Entries shown |
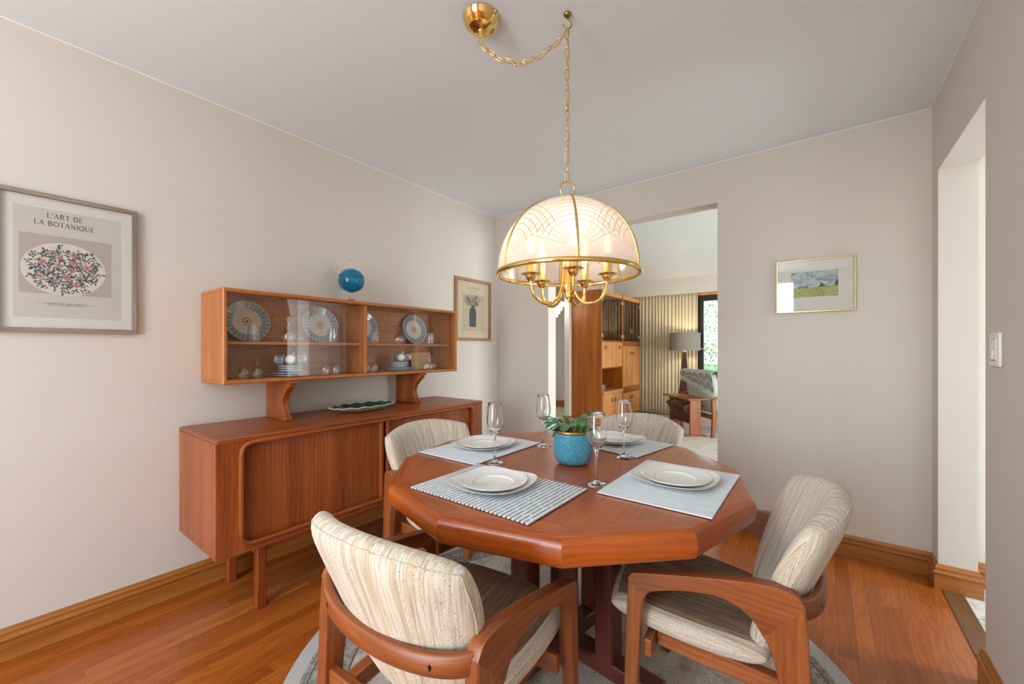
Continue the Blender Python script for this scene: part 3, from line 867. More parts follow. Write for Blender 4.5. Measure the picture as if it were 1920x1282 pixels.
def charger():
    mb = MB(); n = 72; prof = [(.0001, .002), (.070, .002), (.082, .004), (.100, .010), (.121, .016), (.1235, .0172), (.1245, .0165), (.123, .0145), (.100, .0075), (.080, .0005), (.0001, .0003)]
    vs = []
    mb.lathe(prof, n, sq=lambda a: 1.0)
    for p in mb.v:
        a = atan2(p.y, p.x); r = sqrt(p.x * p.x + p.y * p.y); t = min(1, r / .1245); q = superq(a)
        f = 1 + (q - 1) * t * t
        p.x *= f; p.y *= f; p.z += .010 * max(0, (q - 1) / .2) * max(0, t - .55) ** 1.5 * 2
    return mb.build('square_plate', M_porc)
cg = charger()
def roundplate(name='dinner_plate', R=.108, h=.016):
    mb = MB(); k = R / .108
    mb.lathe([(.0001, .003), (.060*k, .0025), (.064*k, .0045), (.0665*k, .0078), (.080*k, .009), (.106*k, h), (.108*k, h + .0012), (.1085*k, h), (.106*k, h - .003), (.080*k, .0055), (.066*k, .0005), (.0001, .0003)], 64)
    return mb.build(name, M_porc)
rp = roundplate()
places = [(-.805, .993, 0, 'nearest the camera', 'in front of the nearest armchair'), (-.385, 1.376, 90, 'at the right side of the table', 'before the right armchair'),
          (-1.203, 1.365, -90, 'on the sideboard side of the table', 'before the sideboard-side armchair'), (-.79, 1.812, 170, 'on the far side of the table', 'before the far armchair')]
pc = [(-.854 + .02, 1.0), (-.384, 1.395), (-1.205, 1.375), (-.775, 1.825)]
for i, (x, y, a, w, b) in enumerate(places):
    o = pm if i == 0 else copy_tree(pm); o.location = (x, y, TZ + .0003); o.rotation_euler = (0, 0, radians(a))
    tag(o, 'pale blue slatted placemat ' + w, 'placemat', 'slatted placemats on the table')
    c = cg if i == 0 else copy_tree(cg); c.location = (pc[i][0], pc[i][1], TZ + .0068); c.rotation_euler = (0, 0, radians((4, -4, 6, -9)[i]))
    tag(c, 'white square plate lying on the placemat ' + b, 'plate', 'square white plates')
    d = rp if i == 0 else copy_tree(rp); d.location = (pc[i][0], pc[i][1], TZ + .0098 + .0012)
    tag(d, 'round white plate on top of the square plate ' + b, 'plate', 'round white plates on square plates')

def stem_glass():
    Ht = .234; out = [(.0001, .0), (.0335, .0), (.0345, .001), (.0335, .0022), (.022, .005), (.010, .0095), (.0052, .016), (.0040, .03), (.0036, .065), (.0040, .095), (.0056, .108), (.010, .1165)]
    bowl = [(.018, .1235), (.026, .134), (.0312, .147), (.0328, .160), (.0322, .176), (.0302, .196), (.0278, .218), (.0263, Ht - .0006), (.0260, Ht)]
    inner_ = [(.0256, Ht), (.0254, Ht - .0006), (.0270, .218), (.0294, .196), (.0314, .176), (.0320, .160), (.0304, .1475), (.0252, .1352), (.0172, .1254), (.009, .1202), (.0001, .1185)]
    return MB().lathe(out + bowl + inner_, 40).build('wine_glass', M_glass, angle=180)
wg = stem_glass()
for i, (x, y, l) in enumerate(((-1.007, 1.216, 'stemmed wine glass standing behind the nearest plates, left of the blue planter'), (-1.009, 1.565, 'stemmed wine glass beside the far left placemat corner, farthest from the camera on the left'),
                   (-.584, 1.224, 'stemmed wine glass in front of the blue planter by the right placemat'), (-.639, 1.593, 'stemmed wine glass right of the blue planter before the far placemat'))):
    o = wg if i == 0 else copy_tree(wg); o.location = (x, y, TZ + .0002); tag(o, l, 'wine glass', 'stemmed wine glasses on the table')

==

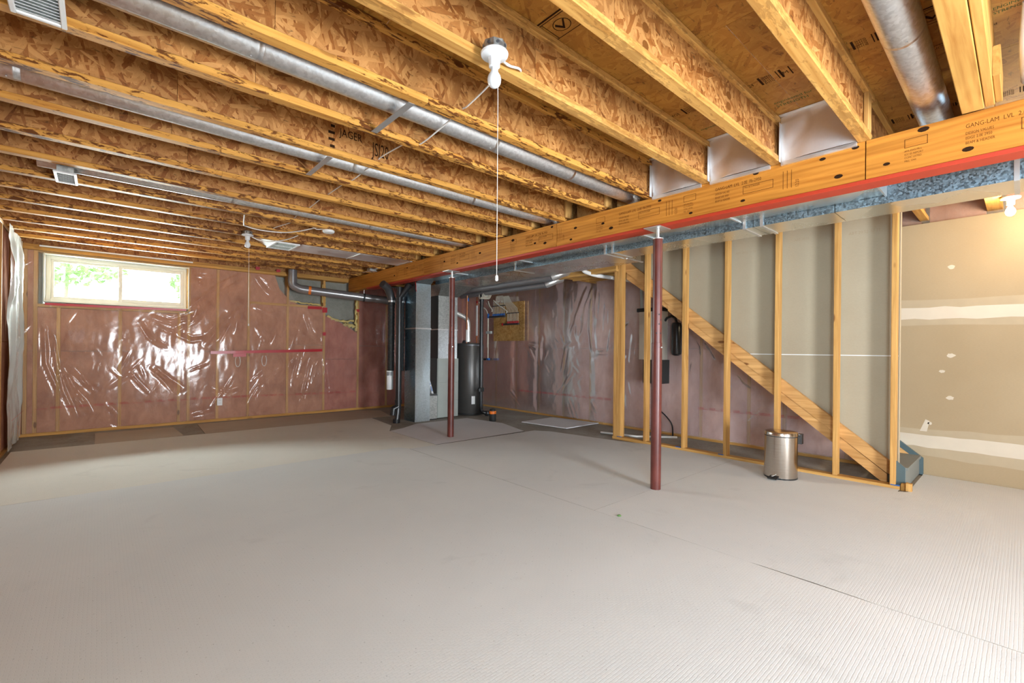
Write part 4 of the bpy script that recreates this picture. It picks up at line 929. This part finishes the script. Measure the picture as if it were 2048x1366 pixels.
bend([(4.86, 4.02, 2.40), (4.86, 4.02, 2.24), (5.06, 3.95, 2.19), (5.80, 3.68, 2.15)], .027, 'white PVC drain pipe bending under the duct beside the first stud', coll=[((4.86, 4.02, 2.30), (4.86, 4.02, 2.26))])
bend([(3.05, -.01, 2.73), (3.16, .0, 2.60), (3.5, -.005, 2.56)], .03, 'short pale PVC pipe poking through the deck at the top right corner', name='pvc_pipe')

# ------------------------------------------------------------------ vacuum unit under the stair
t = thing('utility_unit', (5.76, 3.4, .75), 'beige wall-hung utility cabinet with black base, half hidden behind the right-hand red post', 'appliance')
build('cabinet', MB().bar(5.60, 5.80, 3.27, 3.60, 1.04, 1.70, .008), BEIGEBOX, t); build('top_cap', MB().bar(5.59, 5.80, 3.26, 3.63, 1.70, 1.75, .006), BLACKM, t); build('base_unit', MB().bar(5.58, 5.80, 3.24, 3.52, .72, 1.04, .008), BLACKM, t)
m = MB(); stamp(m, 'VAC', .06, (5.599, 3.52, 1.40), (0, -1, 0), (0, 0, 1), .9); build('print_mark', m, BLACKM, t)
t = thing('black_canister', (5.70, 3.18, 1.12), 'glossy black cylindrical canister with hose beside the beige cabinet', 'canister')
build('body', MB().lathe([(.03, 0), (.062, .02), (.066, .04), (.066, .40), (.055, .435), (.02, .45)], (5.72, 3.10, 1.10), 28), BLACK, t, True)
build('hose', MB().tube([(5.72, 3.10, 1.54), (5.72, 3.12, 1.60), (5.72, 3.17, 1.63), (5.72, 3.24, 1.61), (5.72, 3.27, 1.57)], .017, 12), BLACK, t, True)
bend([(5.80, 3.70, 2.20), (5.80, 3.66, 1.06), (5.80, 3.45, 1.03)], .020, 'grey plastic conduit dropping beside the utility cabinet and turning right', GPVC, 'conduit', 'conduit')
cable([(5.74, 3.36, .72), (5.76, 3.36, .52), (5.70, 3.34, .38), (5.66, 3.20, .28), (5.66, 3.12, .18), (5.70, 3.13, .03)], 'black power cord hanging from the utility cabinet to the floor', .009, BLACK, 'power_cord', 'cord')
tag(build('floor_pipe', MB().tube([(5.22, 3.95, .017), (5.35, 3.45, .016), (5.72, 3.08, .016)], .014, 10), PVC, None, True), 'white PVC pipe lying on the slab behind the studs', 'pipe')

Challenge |
Exactly the lines from the line with "Write part 4" to the line with "right corner', name='pvc_pipe')", both included, are to be extracted, and no others.

Response |
Write part 4 of the bpy script that recreates this picture. It picks up at line 929. This part finishes the script. Measure the picture as if it were 2048x1366 pixels.
bend([(4.86, 4.02, 2.40), (4.86, 4.02, 2.24), (5.06, 3.95, 2.19), (5.80, 3.68, 2.15)], .027, 'white PVC drain pipe bending under the duct beside the first stud', coll=[((4.86, 4.02, 2.30), (4.86, 4.02, 2.26))])
bend([(3.05, -.01, 2.73), (3.16, .0, 2.60), (3.5, -.005, 2.56)], .03, 'short pale PVC pipe poking through the deck at the top right corner', name='pvc_pipe')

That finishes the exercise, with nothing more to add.